Technological fixes have been developed or a least research to aid the world in curbing climate change and keeping it from overshooting 1.5 degrees celsius and keep it from reaching 2 degrees celsius.  The report the IPCC came up with states that keeping the climate change from rising of an average of 1.5 degrees celsius and below 2 degrees celsius. They also give evidence that should the average world temperature rise above 2 degrees celsius the world would experience a cataclysmic change without allowing time for humans and ecosystems to adapt.  They also show how even a 1.5 degree celsius would cause terrible damage however they recognize that the world is already on that trajectory and the changes necessary to prevent it would not be able to be implemented in time or by everyone. At this point the IPCC is acting as a damage control team.
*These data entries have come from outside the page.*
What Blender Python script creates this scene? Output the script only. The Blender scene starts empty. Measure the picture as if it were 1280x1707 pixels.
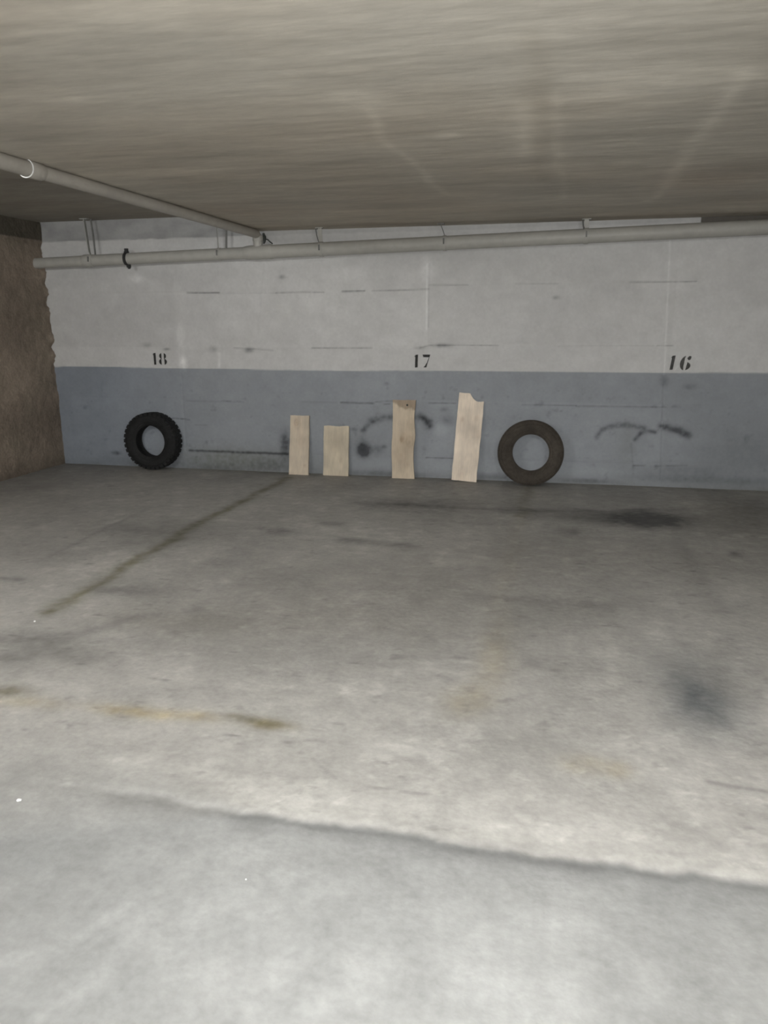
import bpy, bmesh, math, random
import numpy as np
from mathutils import Vector, Matrix

SC = bpy.context.scene
COL = SC.collection
random.seed(4)

# ---------------------------------------------------------------- camera
cam_data = bpy.data.cameras.new('camera')
cam = bpy.data.objects.new('camera', cam_data)
COL.objects.link(cam)
Rv = Vector((0.974744, 0.223282, -0.004318))
Uv = Vector((-0.048928, 0.232381, 0.971393))
Fv = Vector((-0.217898, 0.946649, -0.237437))
m = Matrix((Rv, Uv, -Fv)).transposed().to_4x4()
m.translation = Vector((0, 0, 1.5))
cam.matrix_world = m
cam_data.sensor_fit = 'VERTICAL'
cam_data.sensor_height = 24.0
cam_data.sensor_width = 18.0
cam_data.lens = 24.0 * 1290.0 / 1707.0
cam_data.clip_start = 0.05
cam_data.dof.use_dof = True
cam_data.dof.focus_distance = 3.2
cam_data.dof.aperture_fstop = cam_data.lens * 0.001 / 0.0045
SC.camera = cam

# ---------------------------------------------------------------- world, lights, exposure
w = bpy.data.worlds.new('world'); SC.world = w
w.use_nodes = True
w.node_tree.nodes['Background'].inputs[0].default_value = (0.5, 0.5, 0.5, 1)
w.node_tree.nodes['Background'].inputs[1].default_value = 0.0
SC.view_settings.view_transform = 'Standard'
SC.view_settings.look = 'None'
SC.view_settings.gamma = 1.0
SC.view_settings.use_curve_mapping = False
SC.view_settings.exposure = 1.44

def lamp(name, loc, size, energy, color=(1, 0.985, 0.955), rot=(0, 0, 0)):
    d = bpy.data.lights.new(name, 'AREA'); d.shape = 'RECTANGLE'
    d.size, d.size_y = size; d.energy = energy; d.color = color
    o = bpy.data.objects.new(name, d); COL.objects.link(o)
    o.location = loc; o.rotation_euler = rot
    return o
# the photographer's phone flash, beside the lens
fd = bpy.data.lights.new('phone_flash', 'SPOT')
fd.energy = 195.0; fd.spot_size = math.radians(122); fd.spot_blend = 1.0; fd.shadow_soft_size = 0.012; fd.color = (0.995, 1.0, 1.0)
flash = bpy.data.objects.new('phone_flash', fd); COL.objects.link(flash)
flash.matrix_world = m.copy(); flash.location = (-0.035, -0.008, 1.505)
# the tubes themselves are in the fixtures built by fluorescent_fixture() below
TUBES = [  # x, y, emission strength, heading
    (-3.66, 1.1, 165.0, 0),
    (1.3, 0.2, 135.0, 0),
    (-2.0, -3.0, 8.0, 0),
    (1.3, -3.0, 8.0, 0),
]

# ---------------------------------------------------------------- numbers of the place (metres)
WALL_Y = 7.4635      # painted end wall
LEFT_X = -5.343      # rough plastered side wall
CEIL = 2.367         # underside of the lower slab
CEIL_HI = 2.522      # underside of the slab over the left bay
STEP_X = -2.945      # where the two ceilings meet
PAINT_Z = 1.05       # top of the blue-grey dado
JOINT_Y = 2.0        # joint between parking slab and aisle slab
RIGHT_X = 4.6
BACK_Y = -5.2

# ---------------------------------------------------------------- noise and stain painting
def vnoise(x, y, seed=0):
    xi = np.floor(x).astype(np.int64); yi = np.floor(y).astype(np.int64)
    xf = x - xi; yf = y - yi
    def h(a, b):
        n = (a * 374761393 + b * 668265263 + seed * 974634777) & 0xffffffff
        n = ((n ^ (n >> 13)) * 1274126177) & 0xffffffff
        n = n ^ (n >> 16)
        return (n & 0xffff) / 65535.0
    u = xf * xf * (3 - 2 * xf); v = yf * yf * (3 - 2 * yf)
    return (h(xi, yi) * (1 - u) + h(xi + 1, yi) * u) * (1 - v) + (h(xi, yi + 1) * (1 - u) + h(xi + 1, yi + 1) * u) * v

def fbm(x, y, seed=0, octaves=4):
    s = 0; a = 0.5; t = 0
    for k in range(octaves):
        s = s + a * vnoise(x * 2 ** k + 17.3 * k, y * 2 ** k - 9.1 * k, seed + k); t += a; a *= 0.5
    return s / t

TINT = {'k': (0.30, 0.30, 0.31), 'b': (0.34, 0.38, 0.43), 'n': (0.60, 0.56, 0.50), 'y': (0.86, 0.74, 0.46),
        'd': (0.40, 0.38, 0.28), 'o': (0.50, 0.49, 0.38), 'r': (0.85, 0.68, 0.58)}

def mix(c, a, kind):
    a = np.clip(a, 0, 1)[:, None]
    if kind == 'w':
        return c * (1 - a) + np.minimum(c * 1.45 + 0.04, 0.9) * a
    return c * (1 - a) + c * np.array(TINT[kind])[None, :] * a

def paint(c, X, Y, blobs, strokes, seed=0, grain=3.0, warp=0.06, gain=1.0):
    nx = (fbm(X * grain, Y * grain, seed + 50) - 0.5) * 2 * warp
    ny = (fbm(X * grain, Y * grain, seed + 60) - 0.5) * 2 * warp
    fine = fbm(X * grain * 5, Y * grain * 5, seed + 70)
    for (cx, cy, rx, ry, s, k) in blobs:
        sc = min(1.0, 4 * min(rx, ry))
        rx = max(rx, 0.012); ry = max(ry, 0.012)
        d = ((X + nx * sc - cx) / rx) ** 2 + ((Y + ny * sc - cy) / ry) ** 2
        a = gain * s * np.exp(-d ** 1.15 * 0.8) * (0.5 + 1.0 * fine)
        c = mix(c, a, k)
    for pts, wd, s, k in strokes:
        d = np.full(X.shape, 1e9)
        sc = min(1.0, 5 * wd)
        Xw = X + nx * sc; Yw = Y + ny * sc
        for (x0, y0), (x1, y1) in zip(pts[:-1], pts[1:]):
            dx, dy = x1 - x0, y1 - y0; L = dx * dx + dy * dy + 1e-9
            t = np.clip(((Xw - x0) * dx + (Yw - y0) * dy) / L, 0, 1)
            d = np.minimum(d, np.hypot(Xw - x0 - t * dx, Yw - y0 - t * dy))
        hw = max(wd * 0.5, 0.006)
        a = gain * s * np.exp(-(d / hw) ** 2.0) * (0.35 + 1.3 * fine)
        c = mix(c, a, k)
    return c
FLOOR_BLOBS = [
    (1.395, 6.638, 0.429, 0.905, 0.3, 'n'),
    (0.686, 6.163, 0.292, 0.238, 1.0, 'k'),
    (0.264, 6.152, 0.324, 0.18, 0.4, 'k'),
    (-1.179, 6.251, 0.396, 0.217, 0.45, 'k'),
    (-0.279, 6.243, 0.191, 0.126, 0.25, 'k'),
    (1.493, 6.452, 0.277, 0.635, 0.25, 'k'),
    (-2.009, 5.242, 0.123, 0.097, 0.35, 'k'),
    (-1.685, 5.528, 0.127, 0.07, 0.3, 'k'),
    (-1.395, 5.106, 0.125, 0.06, 0.4, 'k'),
    (-0.991, 5.037, 0.105, 0.058, 0.25, 'k'),
    (-1.163, 5.046, 0.245, 0.058, 0.2, 'k'),
    (0.122, 5.643, 0.077, 0.085, 0.35, 'k'),
    (1.163, 5.309, 0.031, 0.044, 0.5, 'k'),
    (0.599, 3.08, 0.118, 0.207, 0.5, 'b'),
    (0.597, 3.303, 0.157, 0.298, 0.28, 'b'),
    (0.591, 2.881, 0.134, 0.144, 0.15, 'b'),
    (0.837, 3.417, 0.154, 0.459, 0.1, 'k'),
    (-2.391, 3.803, 0.143, 0.084, 0.38, 'k'),
    (-2.544, 3.77, 0.102, 0.074, 0.2, 'k'),
    (-2.415, 3.007, 0.213, 0.164, 0.36, 'k'),
    (-2.134, 2.927, 0.164, 0.083, 0.2, 'k'),
    (-2.412, 2.832, 0.108, 0.08, 0.3, 'k'),
    (-1.882, 3.439, 0.458, 0.184, 0.2, 'n'),
    (-1.101, 3.652, 0.676, 0.246, 0.12, 'n'),
    (-1.22, 4.056, 0.88, 0.399, 0.1, 'n'),
    (-0.581, 4.472, 0.714, 0.58, 0.1, 'n'),
    (-0.035, 4.131, 0.291, 0.077, 0.22, 'k'),
    (-0.471, 4.166, 0.2, 0.1, 0.14, 'k'),
    (0.253, 4.127, 0.095, 0.066, 0.2, 'k'),
    (0.327, 5.047, 1.147, 0.415, 0.12, 'n'),
    (-3.093, 5.03, 0.221, 0.125, 0.22, 'k'),
    (-0.23, 3.311, 0.075, 0.329, 0.16, 'y'),
    (-0.315, 2.878, 0.095, 0.113, 0.2, 'y'),
    (-0.081, 3.304, 0.048, 0.052, 0.2, 'k'),
    (-0.581, 3.408, 0.039, 0.042, 0.15, 'k'),
    (-1.548, 2.514, 0.21, 0.044, 0.42, 'y'),
    (-1.685, 2.499, 0.094, 0.035, 0.2, 'y'),
    (-1.335, 2.527, 0.092, 0.035, 0.3, 'y'),
    (-1.183, 2.556, 0.06, 0.027, 0.5, 'd'),
    (-1.062, 2.534, 0.1, 0.039, 0.6, 'd'),
    (-1.022, 2.525, 0.076, 0.034, 0.3, 'y'),
    (-2.206, 2.56, 0.104, 0.043, 0.55, 'd'),
    (-2.056, 2.484, 0.144, 0.045, 0.25, 'y'),
    (0.148, 2.508, 0.086, 0.054, 0.25, 'y'),
    (0.258, 2.494, 0.04, 0.046, 0.25, 'y'),
    (0.416, 2.155, 0.104, 0.087, 0.12, 'k'),
    (0.364, 2.293, 0.055, 0.098, 0.08, 'k'),
    (0.397, 1.898, 0.094, 0.07, 0.12, 'k'),
    (-1.498, 2.049, 0.398, 0.095, 0.08, 'k'),
    (-1.438, 1.686, 0.138, 0.14, 0.08, 'b'),
    (-0.458, 2.453, 0.097, 0.024, 0.25, 'w'),
    (-0.551, 2.474, 0.064, 0.016, 0.25, 'w'),
    (-0.387, 3.243, 0.053, 0.019, 0.3, 'w'),
    (-1.594, 3.186, 0.056, 0.033, 0.15, 'w'),
    (-2.525, 3.621, 0.198, 0.121, 0.25, 'w'),
    (-1.351, 4.248, 0.142, 0.086, 0.15, 'w'),
    (-1.517, 2.9, 0.208, 0.112, 0.08, 'w'),
    (-0.563, 2.087, 0.483, 0.066, 0.14, 'w'),
    (0.173, 2.101, 0.348, 0.057, 0.15, 'w'),
    (0.371, 2.063, 0.067, 0.022, 0.2, 'w'),
    (-1.156, 2.162, 0.362, 0.034, 0.1, 'w'),
]
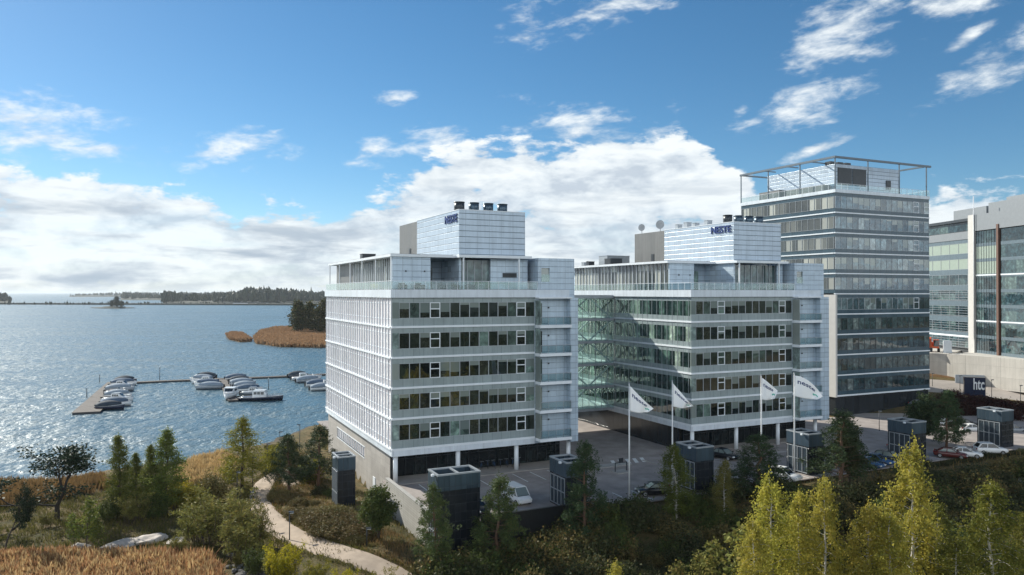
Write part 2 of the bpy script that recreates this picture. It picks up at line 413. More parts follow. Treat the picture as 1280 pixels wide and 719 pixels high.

Technological fixes involved in helping curb climate change include many that would require extreme shifts in economy and that simply will not happen with the entrenched power of the fossil fuel interest.  Moving from a fossil fuel based economy to a sustainable energy source would require a massive shift in economic structure but also in public opinion as you cannot force people into buying a new product. Other technological fixes involve machines or methods that remove CO2 emissions from the air, but the IPCC report states how these are not a feasible option and that major changes in human behavior need to be realized if there is to be any hope of preventing climate change at a rate that would be extremely detrimental.  

 

Professor Reidy’s article brings to life John Tyndall, a Victorian era scientist who was the first to claim that changes in the composition to the earth’s atmosphere could lead to climate change.  To hear people claiming that the science of climate change is still in its infancy is a bit nuanced because it is indeed younger by several thousand years that the science of astrology and certainly younger than chemistry and physics.  However to discredit the work that has already been done in the field just because it has not been around as long as other studies is a bit childish. The scientific study of climate change still uses the same scientific methods as the other studies and require proof and evidence to prove a hypothesis true or at least a theory.  It is not some pseudoscience that can just be discredited because it has not been around as long as other sciences.

 

1 thought on “IPCC response”

  1. I agree that for the IPCC, what they are doing now is mostly damage control and most of it relies on technological fixes. The likelihood that the entire world changes its attitude and energy consumption in time is unrealistic. Some of the technological fixes were quite expensive, in that case that private companies were unable to pay for the devices, only the government to pay for these fixes, which again seemed quite unrealistic. For society in change there would be a huge push to get everybody on the same page. For the second part about climate science, you state that though its younger and its childish to dismiss reports, especially since they use the same scientific method. For me, I took it as that climate science is a lot older than some people believe, the first person to look at the natural greenhouse effect lived over two hundred years ago, a lot of our understanding of “older” sciences have occurred during this time-frame.